Removed Invalid Tags that made our RTDose DICOM output files unreadable by some applications

When outputting scored values to RTDose DICOM files, we previously passed along some tags from the input DICOM that were invalid for RTDose DICOM files:

  • (0028, 1052) Rescale intercept
  • (0028, 1053) Rescale slope

Some applications were then failing to read in our files. We no longer include these tags.

Added G4Track pointer to Extension Scorer’s UserHookForEndOfTrack

The UserHookforendOfTrack method of a user-written scorer can now be more functional, as TOPAS now passes along the pointer to the G4Track.

The new method signature is:

  • void UserHookForEndOfTrack(const G4Track *)

Other Improvements:

Materials no longer need to have Ma/MyMaterial/Fractions sum to 1

TOPAS had previously required that the sum of all Ma/MyMaterial/Fractions be exactly 1.

A new option allows any values and then normalizes the fractions to unity for you:

b:Ma/MyMaterial/NormalizeFractions = "True" # Defaults to "False"

Physics Setup Verbosity now has its own control

The verbosity of the physics setup can now be controlled by:

i:Ph/Verbosity

Time Feature RepetitionInterval is no longer always required

In the past, Time Feature functions Linear, Sine, Cosine and Sqrt always required the parameter Tf/MyFunction/RepetitionInterval

To make a time feature not repeat, it was necessary to set this value to a value longer than Tf/TimelineEnd.

Tf/MyFunction/RepetitionInterval is now optional, with the default being that there will be no repetition.

Bug Fix for Variance Reduction DirectionalRussianRoulette

We found that the variance reduction feature DirectionalRussianRoulette was not taking into account the position of the reference component in the calculation of particle direction towards the ROI. This has been fixed.

Region-specific production cuts

We have made some refinements to how production cuts are set, in particular when there are multiple Regions.

Previous behavior: Region-specific production cuts were set to 0.05 mm unless specifically set for each particle, regardless of production cuts set for the general simulation.

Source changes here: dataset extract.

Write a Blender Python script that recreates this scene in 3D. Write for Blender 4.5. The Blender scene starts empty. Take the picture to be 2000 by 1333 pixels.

New behavior: Region-specific cuts are now set to the value for all particles (“CutForAllParticles”) and for specific particles based on the production cuts set for the general simulation. Particle-specific cuts (CutForElectron, CutForGamma, etc.) take precedence over CutForAllParticles. If setting CutForAllParticles for a region this sets the cuts for all particles in that region; particle-specific cuts for a region take precedence over all otherwise specified values in that region.